Já tivemos ônibus infestado de baratas e também perdendo as rodas, a limpeza de ruas e parques têm deixado a desejar, a saúde pública está ruim (mas não para outros interesses)… E outro problema que, embora não seja novo, parece ter piorado muito, é a conservação das calçadas (quem fiscaliza isso?). Foi graças a um passeio mal-conservado que minha avó, de 88 anos de idade, caiu um tombo no início de fevereiro e precisou passar mais de um mês com o braço direito engessado.

Era só o que faltava

Impossível ler uma notícia assim e não pensar: “poderia ter sido comigo ou com qualquer amigo ou conhecido que ande de ônibus”. Um jovem, que retornaria da escola para casa, morreu eletrocutado após encostar em uma grade da parada de ônibus na Avenida João Pessoa, em frente ao Campus Central da UFRGS.

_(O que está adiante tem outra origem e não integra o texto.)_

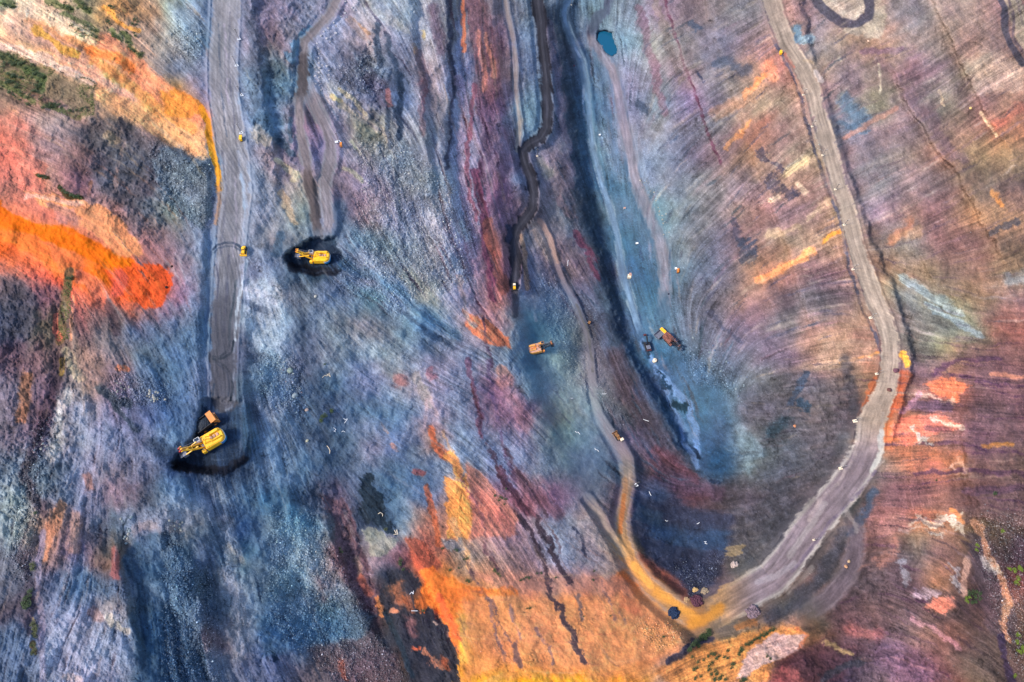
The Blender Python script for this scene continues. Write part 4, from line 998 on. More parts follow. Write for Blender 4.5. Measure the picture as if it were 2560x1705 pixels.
# ------------------------------------------------------------------ terrain mesh (survey grid plus rings out to the horizon)
def outer(n, span, p=2.4): return span*(np.linspace(0, 1, n+1)[1:])**p
ou = outer(60, 4500); ov = outer(60, 4500); ov2 = outer(60, 1250)
Uall = np.concatenate([(us[0]-ou)[::-1], us, us[-1]+ou]); Vall = np.concatenate([(vs[0]-ov2)[::-1], vs, vs[-1]+ov])
def refl(x, lo, hi):
    per = 2*(hi-lo); y = np.mod(x-lo, per); return np.where(y > hi-lo, per-y, y)
iu = np.clip(np.rint(refl(Uall, us[0], us[-1])/ST).astype(int), 0, NU-1)
iv = np.clip(np.rint(refl(Vall, vs[0], vs[-1])/ST).astype(int), 0, NV-1)
ucl = np.clip(Uall, us[0], us[-1]); 
HH = H[np.ix_(iv, iu)].copy(); CC = lin[np.ix_(iv, iu)]; RR = RID[np.ix_(iv, iu)].copy()
ins = ((Uall >= us[0]) & (Uall <= us[-1]))[None, :] & ((Vall >= vs[0]) & (Vall <= vs[-1]))[:, None]
RR[~ins] = 0
UA, VA = np.meshgrid(Uall, Vall)
X, Y = unproj(UA, VA, HH)
nv_, nu_ = X.shape
XYZ = np.stack([X, Y, HH], -1).astype(f32).reshape(-1, 3)
CCf = np.concatenate([CC.reshape(-1, 3), np.ones((CC.shape[0]*CC.shape[1], 1), f32)], 1)
idx = np.arange(nv_*nu_, dtype=np.int32).reshape(nv_, nu_)
quads = np.stack([idx[:-1, :-1], idx[1:, :-1], idx[1:, 1:], idx[:-1, 1:]], -1).reshape(-1, 4)
fid = RR[:-1, :-1].reshape(-1)

def mesh_from(name, q, material, smooth=True):
    used, inv = np.unique(q.ravel(), return_inverse=True)
    me = bpy.data.meshes.new(name)
    me.vertices.add(len(used)); me.vertices.foreach_set('co', XYZ[used].ravel())
    me.loops.add(q.size); me.loops.foreach_set('vertex_index', inv.astype(np.int32).ravel())
    me.polygons.add(len(q)); me.polygons.foreach_set('loop_start', np.arange(0, q.size, 4, dtype=np.int32))
    me.polygons.foreach_set('use_smooth', np.full(len(q), smooth))
    a = me.attributes.new('rock', 'FLOAT_COLOR', 'POINT'); a.data.foreach_set('color', CCf[used].ravel())
    me.update(calc_edges=True)
    me.materials.append(material)
    o = bpy.data.objects.new(name, me); COL.objects.link(o)
    return o
ground = struct(mesh_from("ground", quads[fid == 0], M_ground))
ground['label'] = "striped blue, grey and orange rock terraces of the open pit mine"; ground['category'] = "ground"
RL = {0: "wide pale haul road running down the left to the big yellow shovel", 1: "narrow brown road ending at the second yellow shovel",
      2: "right hand branch of the brown road above the second shovel", 3: "nearly black winding coal haul road in the middle",
      4: "thin pinkish track beside the black coal road", 5: "pale blue rutted road along the pit bottom", 6: "dusty pinkish ramp down past the turquoise pond",
      7: "long tan haul road sweeping down the right side and round the pit end", 8: "clay coloured road winding down to the orange slope",
      9: "short faint track joining the orange road", 10: "short mauve side road below the curve of the tan haul road"}
for ri in range(len(ROADS)):
    q = quads[fid == ri+1]
    if len(q):
        o = struct(mesh_from(ROADS[ri][0], q, M_road)); o['label'] = RL[ri]; o['category'] = "road"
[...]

E o pior de tudo é que o problema já era conhecido: moradores da região dizem que a parada está energizada há cerca de um mês, e um segurança da UFRGS diz que alertou a EPTC após uma menina levar um choque no dia 28 de março. E o local sequer foi interditado – diz o prefeito José Fortunati que uma equipe verificou a estação e “não encontrou problemas”.

E José Fogaça, prefeito até o último dia 30, quer ser governador do Rio Grande do Sul. Que beleza.